The soaked Norris family, from left, Joanna, Kate, 10, Scott, Amy and Hannah, both 14. Photo / Christine Cornege
The most intense downpour some Coromandel residents had seen in decades sent campers fleeing to higher ground yesterday.
The fierce deluge sent slips across roads, left rivers swollen and had many residents along the peninsula's eastern coast cleaning up flooded sections and streets, at a time when visitor numbers at the summer destination are at their peak.
Some campers at Cooks Beach were moved to a local community hall early in the morning, while campers at Opoutere near Whangamata were given the option of moving to a local primary school.
Several other holidaymakers at Tairua also chose to evacuate to the town community hall.
Other badly hit areas were Pauanui, Matarangi and Whitianga, where 120mm of rain fell in just 12 hours.
Scott and Joanna Norris and their children Kate, Amy and Hannah were camping at Pauanui Glade Holiday Park when they were woken by the sound of torrential rain on their tent.
The noise of the downpour was so loud she could hardly call out to her children, just a few metres away.
"We were all right until about 6.30am when my husband got up and stood in a puddle of water, and it all went from there," Mrs Norris said.
Image 1 of 13: Flooding in Pauanui. Photo / Twitter / @FirecommNZ
The family, staying in Pauanui over the Christmas and New Year period, had to use a cardboard beer box to bail water from their tent, but were thankful nothing valuable had been soaked.
Later in the morning, streets around the holiday spot were so flooded that children set out in their kayaks, while locals began stacking sandbags to combat surface water.
At several campgrounds elsewhere along the coast, tents were submerged in knee-high water.
Long-time Pauanui resident Bruce Burt described the deluge as one of the worst he had seen in more than three decades in the area.
"All of the years I've been here, it's never come down like that - I was down in my garage, having to use a broom to sweep all of the water away," he said.
"It started off relatively lightly, but then just got heavier and heavier, and around 6am it just started pelting down."
He said a friend's son tried to leave for Wellington in his brand new BMW but it suddenly filled with water and the engine was flooded.
Tairua traffic controller Russ Harmer said many sections around the coastal township were flooded after water poured down surrounding hills.

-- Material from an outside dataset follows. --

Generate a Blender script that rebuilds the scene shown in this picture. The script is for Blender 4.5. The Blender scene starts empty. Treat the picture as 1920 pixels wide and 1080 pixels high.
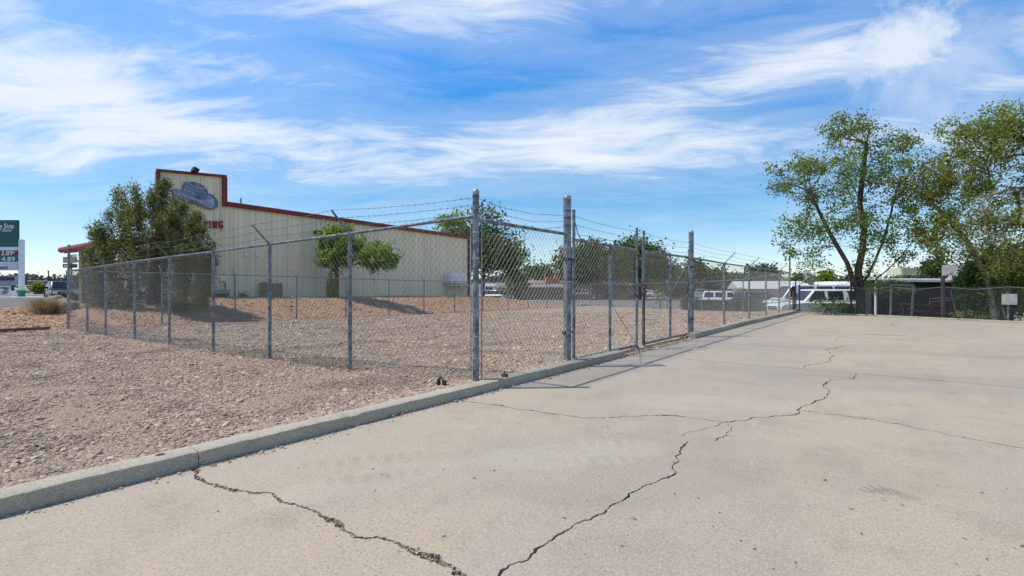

He said the fiercest downpour came after a "big thunderclap" around 6am.
He set out to check on the roads around town and could hardly see in front of him - even with windscreen wipers at full speed.
"Fortunately it was low tide and there were few cars on the road, otherwise things might have been different."
Niki Flanagan, of Wentworth Valley Campground in Whangamata, described the downpour as "bloody heavy rain".
Worried about the nearby river rising, she went out and checked on her campers. "But no one seemed stressed about it all, and everyone was going about their business."
By late yesterday, many fields along the eastern coast of the peninsula were still under water, and at the highway entrance to tourist hot spot Hot Water Beach, vehicles queued to negotiate a long stretch of road submerged by a swollen river.
The flooded state of many waterways caused authorities to closely monitor high tide at 4.40pm yesterday, but there were few problems.
Sergeant Jim Corbett, the officer in charge of road policing in the Thames-Coromandel area, said local council, traffic management and volunteer fire fighting crews had done "sterling work" in areas affected by flooding and slips.
Thames Valley Civil Defence manager Gary Talbot said a final check last night found no lingering problems.
"While all the campers in tents didn't, everyone else seems to have got off lightly."
Mr Talbot encouraged motorists travelling around the region to keep driving carefully, and for campers to be aware of how quickly weather conditions could change.